┌─ Provided material

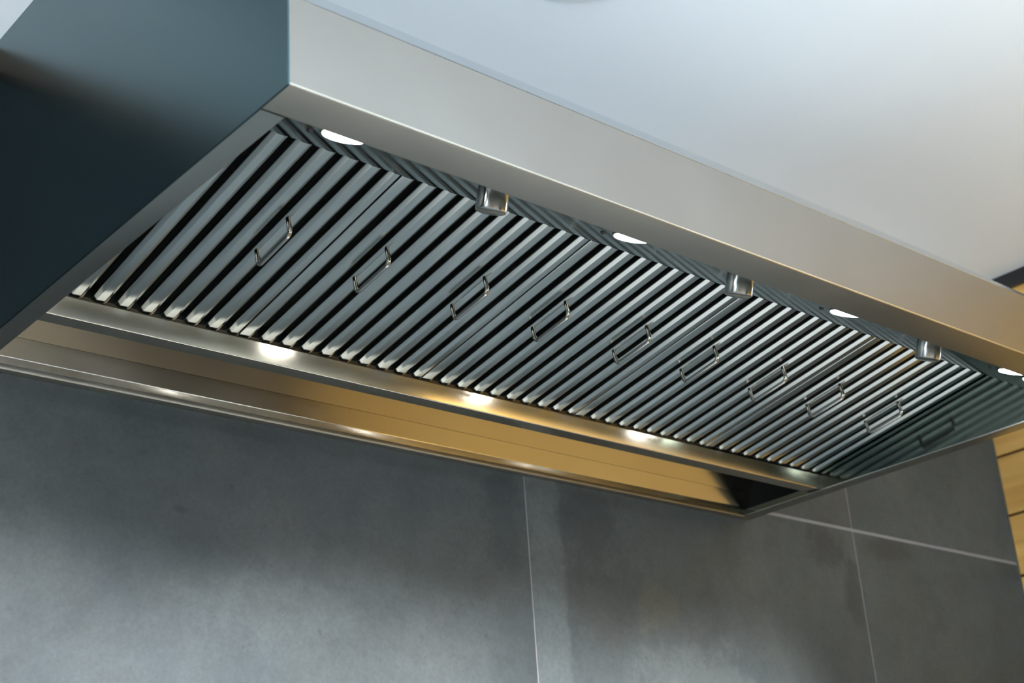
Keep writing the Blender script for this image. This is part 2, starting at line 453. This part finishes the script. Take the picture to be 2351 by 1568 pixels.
# unseen uplight added to brighten the ceiling: trough housing and two rods
up = empty('fill_uplight', (0.6, -2.40, -0.55))
tag(up, 'added white uplight on two rods, unseen, brightening the ceiling', 'pendant lamp')
bm = sheet([(-0.065, 0.05), (-0.065, 0.0), (0.065, 0.0), (0.065, 0.05)], -1.33, 1.33, -0.002, [0, 0.006, 0.006, 0], 4)
obj('fill_housing', bm, M_fix, up)
for xx in (-1.2, 1.2):
    bm = bmesh.new(); tube(bm, [Vector((xx, 0, 0.002)), Vector((xx, 0, 0.6)), Vector((xx, 0, CEIL + 0.55))], 0.004)
    obj('fill_rod', bm, M_chrome, up)
# unseen dark cabinet added past the cladding to darken the back panel reflection
bm = bmesh.new(); add_box(bm, (1.45, -4.2, FLOOR), (XW - 0.004, YW - 0.01, 0.40))
tag(obj('added_cabinet', bm, M_wall2, bevel=0.003), 'added dark cabinet beyond the honey wood wall, unseen, for dark reflections in the hood', 'cabinet')
# unseen stone worktop added below the hood, bouncing lamp light into the steel
WT = -0.85
bm = bmesh.new(); add_box(bm, (-1.6, -0.66, WT - 0.04), (XW - 0.004, -0.004, WT))
tag(obj('worktop', bm, M_stone, bevel=0.003), 'added pale stone worktop under the hood, unseen, reflecting the lamp light', 'worktop')
bm = bmesh.new(); add_box(bm, (-1.6, -0.62, FLOOR), (XW - 0.004, -0.004, WT - 0.0405))  # unseen cabinet added with the worktop, something for the steel to reflect
tag(obj('base_cabinet', bm, M_wall2, bevel=0.003), 'added unseen dark base cabinet under the pale stone worktop', 'cabinet')

# ---------------------------------------------------------------- the range hood
L, D, H = 1.3469, 0.69, 0.088
T = 0.0015
hood = empty('range_hood')
tag(hood, 'long brushed steel range hood with sloped front, mounted on the grey tiled wall', 'range hood')
YS, ZS = -0.34, 0.408                 # top edge of the slope
YI = -0.6465                          # inner edge of the front rim
W = 0.0250                            # width of the side rims
# front face with its rolled lower edge
obj('front_panel', sheet([(-D, H), (-D, 0.0027)], T, L - T, T), M_front, hood)
# underside strip with the return lip that hides the top of the lamps
obj('front_rim', sheet([(-D, 0.0026), (-D, 0.0), (YI, 0.0), (YI, 0.030)], T, L - T, T, [0, 0.0024, 0.0015, 0], 6), M_rim, hood)
# sloped canopy
obj('sloped_panel', sheet([(YS + 0.10, ZS), (YS, ZS), (-D, H + 0.0006)], T, L - T, T, [0, 0.002, 0], 4), M_slope, hood)
obj('top_panel', box((T, YS + 0.1005, ZS - T), (L - T, -0.0005, ZS)), M_slope, hood)
side = [(-D, 0.0), (-D, H), (YS, ZS), (-0.0005, ZS), (-0.0005, 0.0)]
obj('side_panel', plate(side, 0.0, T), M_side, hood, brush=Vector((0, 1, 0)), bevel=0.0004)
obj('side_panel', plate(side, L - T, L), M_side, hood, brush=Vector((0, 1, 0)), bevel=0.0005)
# side rims with upturned flanges
obj('side_rim', sheet([(W, 0.006), (W, 0.0), (T, 0.0)], YI + 0.0012, -0.013, -T, [0, 0.001, 0], 4, 'y'), M_siderim, hood, brush=Vector((0, 1, 0)))
obj('side_rim', sheet([(L - W, 0.0022), (L - W, 0.0), (L - T, 0.0)], YI + 0.0012, -0.013, T, [0, 0.001, 0], 4, 'y'), M_siderim, hood, brush=Vector((0, 1, 0)))
obj('rim_flange', box((L - W, -0.154, 0.0026), (L - W + T, -0.013, 0.0110)), M_inner, hood, brush=Vector((0, 1, 0)))
# inner lining at the right end, in front of the drip rail
XR = L - W
obj('inner_side_panel', plate([(YI + 0.002, 0.0026), (YI + 0.002, 0.060), (-0.50, 0.110), (-0.50, 0.12), (-0.155, 0.12), (-0.155, 0.0026)], XR, XR + T), M_inner, hood, brush=Vector((0, 1, 0)))
obj('inner_side_panel', plate([(YI + 0.002, 0.002), (YI + 0.002, 0.034), (-0.50, 0.084), (-0.50, 0.12), (-0.02, 0.12), (-0.02, 0.002)], T, 2 * T), M_dark, hood, brush=Vector((0, 1, 0)))
obj('end_cover', plate([(-0.155, 0.0115), (-0.155, 0.12), (-0.02, 0.12), (-0.013, 0.0115)], XR + 0.008, XR + 0.008 + T), M_dark, hood)
# rear rim and back panel with its crease
obj('rear_rim', sheet([(-0.0125, 0.006), (-0.0125, 0.0), (-0.001, 0.0)], T, L - T, T, [0, 0.0025, 0], 5), M_rim, hood)
obj('back_panel', sheet([(-0.0128, 0.0062), (-0.0144, 0.0150), (-0.0252, 0.0365)], 2 * T, XR + 0.0078, -T, [0, 0.008, 0], 6), M_back, hood)
obj('upper_back_panel', sheet([(-0.0248, 0.0371), (-0.0720, 0.12)], 2 * T, XR + 0.0078, -T), M_back, hood)
# drip rail below the filters
obj('drip_rail', sheet([(-0.1762, 0.0262), (-0.1723, 0.0040), (-0.149, 0.0040), (-0.150, 0.016)], 2 * T, XR - 0.0005, T, [0, 0.0016, 0.0016, 0], 5), M_rail, hood)
# control panel, tilted 19.5 degrees
PH = math.radians(19.5)
def pz(y): return 0.087 + (y + 0.5) * math.tan(PH)
obj('control_panel', sheet([(YI + 0.002, pz(YI + 0.002)), (-0.5005, pz(-0.5005))], T, XR - 0.0003, T), M_panel, hood)
nd = Vector((0, math.sin(PH), -math.cos(PH)))
def panel_frame(x, y):
    zc = nd; xc = Vector((1, 0, 0)); yc = zc.cross(xc)
    m = Matrix((xc, yc, zc)).transposed().to_4x4(); m.translation = Vector((x, y, pz(y))); return m
SPOT_W = 80.0
for x in (0.144, 0.5266, 0.9078, 1.290):
    m = panel_frame(x, -0.5610)
    bm = bmesh.new(); rr = 0.0235
    lathe(bm, [(0.0212, 0.0001), (rr, 0.0001), (rr, 0.0009), (rr - 0.0006, 0.0012), (0.0212, 0.0010), (0.0212, 0.0001)], m, 48)
    lamp = obj('downlight', bm, M_chrome, hood)
    bm = bmesh.new()
    lathe(bm, [(0.0, 0.0016), (0.0210, 0.0016), (0.0210, 0.0002), (0.0, 0.0002)], m, 48)
    lens = obj('lens', bm, M_led, lamp); lens['label'] = 'glowing white lens'
    sl = bpy.data.lights.new('downlight_beam', 'SPOT'); sl.energy = SPOT_W; sl.color = (0.97, 0.985, 1.0)
    sl.spot_size = math.radians(104); sl.spot_blend = 0.7; sl.shadow_soft_size = 0.019
    so = bpy.data.objects.new('downlight_beam', sl); COL.objects.link(so)
    so.matrix_world = m @ Matrix.Translation((0, 0, 0.0035)) @ Matrix.Rotation(math.pi, 4, 'X')
    so.parent = lamp
    bm = bmesh.new(); m2 = panel_frame(x - 0.0265, -0.5420)
    lathe(bm, [(0.0, 0.0022), (0.0018, 0.0019), (0.0030, 0.0009), (0.0034, 0.0001)], m2, 20)
    obj('screw', bm, M_black, lamp)
for x in (0.3365, 0.7180, 1.1010):
    m = panel_frame(x, -0.5500)
    bm = bmesh.new()
    lathe(bm, [(0.0167, 0.0001), (0.0167, 0.0196), (0.0161, 0.0210), (0.0150, 0.0216), (0.0, 0.0216)], m, 64)
    k = obj('control_knob', bm, M_knob, hood, brush='turned')

# ---------------------------------------------------------------- baffle filters
AL = math.radians(-10.14)
NB = Vector((0, -math.sin(AL), math.cos(AL)))      # up, away from the kitchen
TB = Vector((0, math.cos(AL), math.sin(AL)))       # along the baffles, towards the wall
PW = 0.2655; F0 = -0.0089
ORI = Vector((0, -0.4995, 0.0869)); LEN = 0.3305
# local frame: x along the hood, y along the baffle, z up into the hood
FM = Matrix((Vector((1, 0, 0)), TB, NB)).transposed().to_4x4()
CH = 0.0050; DZ = 0.0026
def baffle_mesh(outer_w, xc, left=True, right=True):
    x0, x1 = xc - outer_w / 2, xc + outer_w / 2
    pts = []
    if left: pts += [(x0, 0.013), (x0, DZ), (x0 + CH, 0.0)]
    else: pts += [(x0, 0.010), (x0, 0.0)]
    if right: pts += [(x1 - CH, 0.0), (x1, DZ), (x1, 0.013)]
    else: pts += [(x1, 0.0), (x1, 0.010)]
    r = [0] + [0.0012] * (len(pts) - 2) + [0]
    return sheet(pts, 0.0, LEN, 0.0008, r, 4, 'y')
tips = [0.0268 + 0.0278 * k for k in range(9)]
def make_filter(first):
    root = empty('baffle_filter')
    if not first:
        obj('side_frame', baffle_mesh(0.0180, 0.0013 + 0.0090, left=False), M_baf, root, brush=Vector((0, 1, 0)))
    for k in range(8):
        obj('baffle', baffle_mesh(0.0190, tips[k] + 0.0024 + 0.0095), M_baf, root, brush=Vector((0, 1, 0)))
    x0 = tips[8] + 0.0024
    obj('side_frame', baffle_mesh(PW - 0.0007 - x0, (PW - 0.0007 + x0) / 2, right=False), M_baf, root, brush=Vector((0, 1, 0)))
    xa = 0.0135 if first else 0.0016
    bm = bmesh.new(); add_box(bm, (xa, 0.0, 0.0265), (PW - 0.0012, LEN, 0.0275))
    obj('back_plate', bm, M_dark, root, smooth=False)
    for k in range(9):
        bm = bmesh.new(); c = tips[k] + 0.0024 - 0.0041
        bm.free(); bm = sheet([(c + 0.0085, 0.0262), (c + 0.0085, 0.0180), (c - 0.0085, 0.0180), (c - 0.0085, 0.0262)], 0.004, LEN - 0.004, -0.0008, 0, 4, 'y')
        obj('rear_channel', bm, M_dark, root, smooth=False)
    bm = bmesh.new(); add_box(bm, (xa, LEN - 0.0012, 0.0035), (PW - 0.0012, LEN - 0.0002, 0.0262))
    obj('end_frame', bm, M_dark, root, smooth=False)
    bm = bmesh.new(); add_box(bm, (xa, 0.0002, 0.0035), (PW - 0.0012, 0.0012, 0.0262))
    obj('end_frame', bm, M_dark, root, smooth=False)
    for hx in (0.0610, 0.2000):
        ya, yb = 0.1125, 0.1755
        pts2 = fillet([(ya, 0.0008), (ya, -0.0195), (yb, -0.0195), (yb, 0.0008)], 0.0062, 7)
        bm = bmesh.new(); tube(bm, [Vector((hx, q.x, q.y)) for q in pts2], 0.0027, 14)
        if not (first and hx < 0.1):
            obj('handle', bm, M_wire, root, brush=Vector((0, 1, 0)))
        else:
            obj('handle', bm, M_wire, root, brush=Vector((0, 1, 0)))
    return root
names = ['steel baffle filter at the left end of the hood, partly hidden by the side rim',
         'second steel baffle filter from the left end of the hood, under the first knob',
         'middle one of the five steel baffle filters in the hood',
         'second steel baffle filter from the right end of the hood',
         'steel baffle filter at the right end of the hood beside the inner side wall']
proto = None
for i in range(5):
    if i == 0: root = make_filter(True)
    elif i == 1: root = proto = make_filter(False)
    else:
        root = proto.copy(); COL.objects.link(root)
        for ch in list(proto.children):
            c = ch.copy(); COL.objects.link(c); c.parent = root
    m = FM.copy(); m.translation = ORI + Vector((F0 + i * PW, 0, 0))
    root.matrix_world = m
    tag(root, names[i], 'baffle filter', 'baffle filters in the hood')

└─

— Exercise directions —
Write down exactly the span of lines above from the one containing "bm = bmesh.new(); c" to the one containing "bm = bmesh.new(); add_box(bm, (xa, 0.0002, 0.0035), (PW", both ends included.

— Exercise result —
        bm = bmesh.new(); c = tips[k] + 0.0024 - 0.0041
        bm.free(); bm = sheet([(c + 0.0085, 0.0262), (c + 0.0085, 0.0180), (c - 0.0085, 0.0180), (c - 0.0085, 0.0262)], 0.004, LEN - 0.004, -0.0008, 0, 4, 'y')
        obj('rear_channel', bm, M_dark, root, smooth=False)
    bm = bmesh.new(); add_box(bm, (xa, LEN - 0.0012, 0.0035), (PW - 0.0012, LEN - 0.0002, 0.0262))
    obj('end_frame', bm, M_dark, root, smooth=False)
    bm = bmesh.new(); add_box(bm, (xa, 0.0002, 0.0035), (PW - 0.0012, 0.0012, 0.0262))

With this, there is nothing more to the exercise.